Assim, além do aspecto linguístico inescapável à atividade de traduzir, e dos aspectos culturais, de negociação, psicológicos, cognitivos e de outras naturezas, todas estudadas amplamente pelos estudiosos da tradução, é necessário identificar e compreender esse componente tecnológico. Cabe aos estudiosos analisar o impacto que as ferramentas utilizadas têm na produção textual e em outros aspectos da tradução.
Nesta pequena nota não pretendo entrar nesse campo, e sim ser um pouco mais específico e pessoal: a maior parte dos códigos que fui produzindo ao longo da vida (em sua maioria em VBA, mas também em PHP e JavaScript), são de natureza efêmera e os utilizo uma vez só. Sequer faço questão de qualquer acabamento ou otimização, trata-se apenas de fragmentos de código que me permitem uma determinada automatização numa situação específica. No entanto, em alguns casos os elaborei um pouco mais para poder utilizá-los mais habitualmente, e dentre esses houve alguns que melhorei em termos de código, testes e interface para poder compartilhar.

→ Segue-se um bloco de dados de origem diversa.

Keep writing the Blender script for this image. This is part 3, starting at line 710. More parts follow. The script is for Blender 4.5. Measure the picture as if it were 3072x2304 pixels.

Um dos objetivos deste blog é continuar oferecendo esse software de forma gratuita, como já fazia na versão anterior do site, e ir compartilhando outros novos que ainda aguardam finalização.
O logotipo
Este blog está dedicado fundamentalmente a ambas as atividades, que venho exercendo faz cerca de 20 anos de forma paralela. O nome do site, De Scripta, trata precisamente sobre ambos os domínios: a escrita, campo específico da tradução, e a programação, cujos códigos-fonte são chamados de script. O logotipo que criei para esta nova fase do site também é uma síntese de ambas as atividades: os parênteses angulosos, < e >, são os caracteres que delimitam as etiquetas HTML, que assumo como símbolo da escrita de códigos-fonte, e o S estilizado remete à barra que se usa nesse tipo de codificação, além de concentrar o conceito de script e escrita. Ao mesmo tempo, os parênteses simbolizam as setas que apontam em duas direções, indicando o olhar do tradutor, na interseção de duas línguas, par dialético cuja síntese é a escrita de um novo texto, simbolizada pela letra S.